Tolkien Treasures

The Oxford Mail has a bit more detail about one of the new Tolkien books which accompany the Oxford exhibition.

Tolkien Treasures highlights of the Tolkien archives held at the Bodleian. It focuses on J.R.R. Tolkien’s childhood in the Midlands and his experience in the First World War, as well as his studies at school and at Oxford University’s Exeter College.”

Excellent, a nice tight focus. 144 pages and somewhat affordable too, at £12 retail. It’s on Amazon UK under the slightly different title “Tolkien: Treasures” and at an even better £10.50.

Welsh Newspapers Online

The online English newspaper archives are locked down behind a paywall, but material was often syndicated widely (i.e. was pushed through a press syndication service, where any subscribing paper could run any of the stories or articles on offer at no extra cost). For the benefit of independent scholars and researchers, here are links to three free newspaper collections, useful for searching for syndicated material. The Welsh one is especially useful for the UK, as Welsh newspapers carried a lot of syndicated content.

Welsh Newspapers Online. 15 million articles, fast and easy to use.

California Digital Newspaper Collection. Freely Accessible Repository of Digitized California Newspapers from 1846 to the Present.

Library of Congress newspapers. Mostly to about 1923.

Doubtless family-history researchers will be aware of more, but these are the three big “go-to” ones I tend to use.

“Doin’ the Lambeth pot…”

This may interest readers fascinated by Stoke-on-Trent pottery history. A tour of Doulton’s London factory in 1895, Lambeth. The process of making and the production line was much the same there as in North Staffordshire.

“the good folks in Lambeth … call it “Doulton’s place,” and the big gates and the palatial buildings that enclose and comprise it are variously inscribed “Doulton and Co., Lambeth.” … I gathered that Messrs. Doulton and Co. possess about half-a-dozen “Pottery-Lands” scattered about in Staffordshire, Warwickshire, and Lancashire, one at Paisley, and one in Paris.”

Wheely smelly

Smell of heritage: a framework for the identification, analysis and archival of historic odours, Heritage Science Vol. 5 No. 2, 2017…

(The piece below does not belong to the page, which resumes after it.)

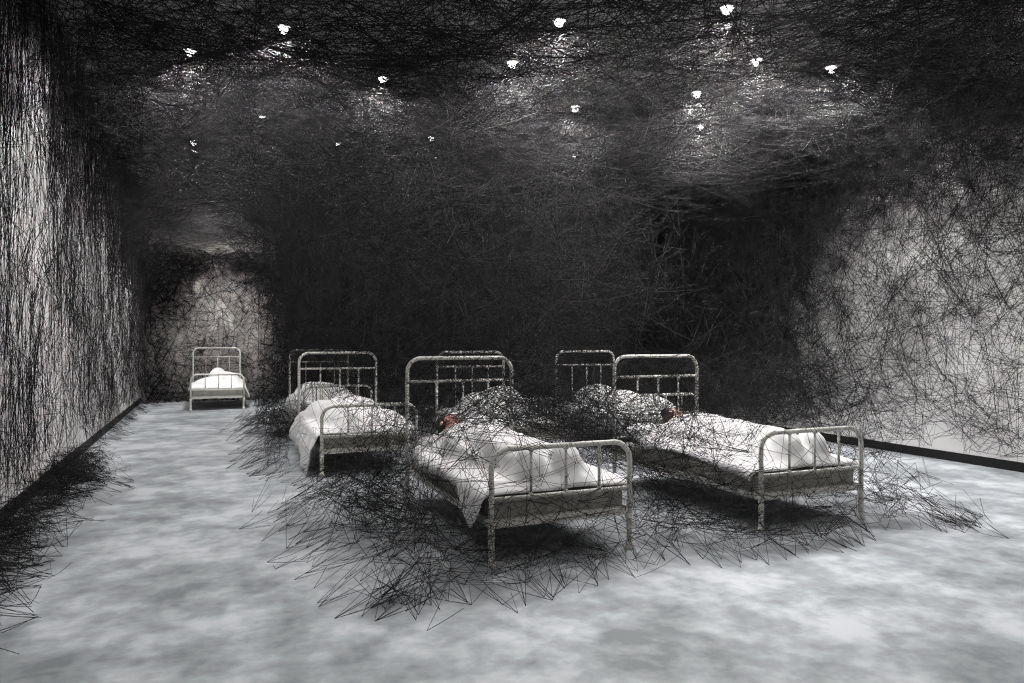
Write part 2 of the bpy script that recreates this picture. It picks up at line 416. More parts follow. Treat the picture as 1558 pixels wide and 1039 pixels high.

We… “create[d] the Historic Book Odour Wheel, a novel documentation tool representing the first step towards documenting and archiving historic smells.”

Also rather a useful quick ‘smell lookup-tool’ for fantasy writers with characters who frequent ancient archives and suchlike, I’d suggest.

Lake of Thor

A detail of Turner’s engraving “Lake of Thun”, Photoshopped to remove figures and re-colour etc, and thus turned into a potential book cover for a book on thunderous Northern topics. Feel free to use, I’m placing this version under Public Domain. Original at embedded link.

http://www.metmuseum.org/art/collection/search/359776

Gardening in ‘hell’

New on PastTrack: May 1964 on The Grange, Burslem, looking toward part of Shelton Bar.

What’s remarkable is the three strip-gardens seen on the right, possibly the top grassy bit of allotments, with what might even be small fruit trees. One of the most industrial and polluted sites in western Europe, and there are gardens in it that wouldn’t look out of place in a rural medieval monastery.

It’s another example that illustrates the way that the rural and the industrial co-existed in Stoke-on-Trent.